Foxconn sits at the nexus of this investment wave. As the primary assembler for many of these AI server configurations, the company captures value from virtually every major hyperscaler's infrastructure buildout. Its scale, manufacturing precision, and established relationships with chip designers like NVIDIA give it a structural advantage that smaller competitors struggle to replicate.

What This Means for the AI Industry

Foxconn's record April revenue carries several important implications for the broader technology landscape.

For investors, the results confirm that AI infrastructure spending remains robust and is accelerating rather than plateauing. Concerns about a potential pullback in hyperscaler capital expenditure appear premature, at least based on Foxconn's order visibility.

For AI developers and enterprises, the continued ramp in server manufacturing suggests that GPU availability — while still constrained — is gradually improving. More racks shipping from Foxconn's facilities means more compute capacity coming online at major cloud providers, which should eventually translate into better availability and potentially lower pricing for AI training and inference workloads.

For the semiconductor supply chain, Foxconn's growth validates the massive capacity expansion investments being made by foundries and component suppliers. The demand signal is real, sustained, and growing.

Foxconn's Strategic Pivot Pays Dividends

Foxconn's transformation from a company synonymous with iPhone assembly to a major AI infrastructure player represents one of the most significant strategic pivots in recent tech manufacturing history. Under Chairman Young Liu's leadership, the company has aggressively diversified into 3 key growth areas: AI servers, electric vehicles, and semiconductors.

The AI server business has clearly emerged as the most impactful of these bets. While Foxconn still generates substantial revenue from Apple's iPhone supply chain, the growth differential between consumer electronics and AI infrastructure is stark. Consumer smart products are declining while cloud networking posts double-digit gains — a trend that is reshaping the company's revenue composition in real time.

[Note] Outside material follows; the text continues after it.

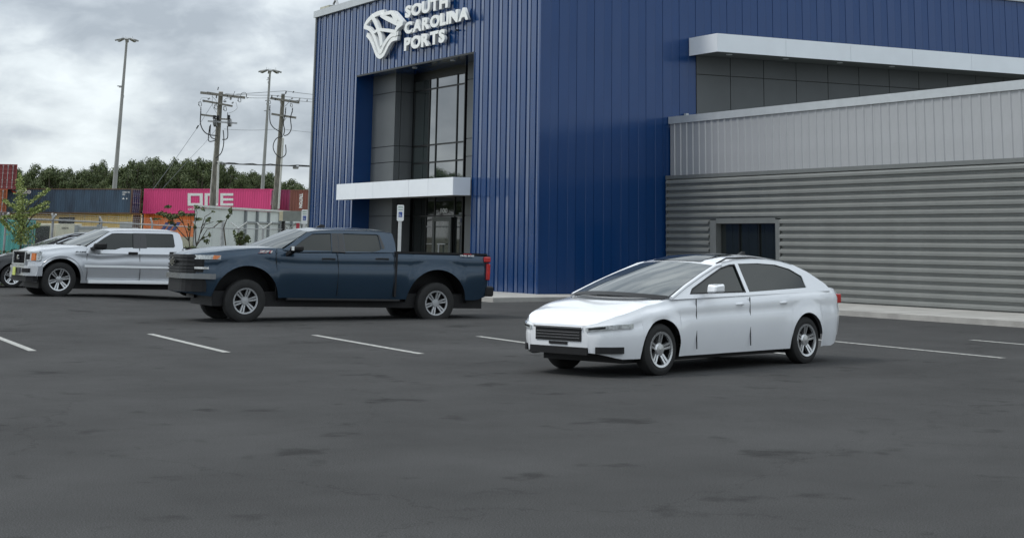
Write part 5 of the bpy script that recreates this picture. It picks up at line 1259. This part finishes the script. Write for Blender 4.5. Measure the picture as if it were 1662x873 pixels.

This strategic shift also insulates Foxconn from the cyclicality that has historically plagued consumer electronics manufacturers. AI infrastructure spending operates on a different cycle, driven by enterprise capital expenditure budgets and long-term digital transformation roadmaps rather than consumer upgrade cycles.

Looking Ahead: Can Foxconn Sustain 30% Growth?

The critical question is whether Foxconn can maintain its current growth trajectory. Several factors suggest the momentum has legs:

  • Next-generation AI chips from NVIDIA (Rubin architecture) and AMD will require new rack designs, generating fresh assembly orders
  • Sovereign AI initiatives across Europe, the Middle East, and Asia are creating new data center buildout programs
  • AI inference demand is scaling rapidly as enterprises deploy AI applications at scale, requiring dedicated infrastructure
  • Edge AI deployments represent an emerging category that could drive additional hardware manufacturing volume

However, risks remain. Escalating trade restrictions could force supply chain reconfigurations. A potential slowdown in hyperscaler spending — while not currently evident — would directly impact Foxconn's cloud networking revenue. And intensifying competition from Chinese ODMs like Wistron and Quanta Computer could pressure margins.

For now, Foxconn's record-setting April performance confirms its position as a primary beneficiary of the AI infrastructure buildout. With Q2 guidance pointing to continued growth and AI rack demand showing no signs of abating, the company appears well-positioned to sustain its upward trajectory through the remainder of 2026.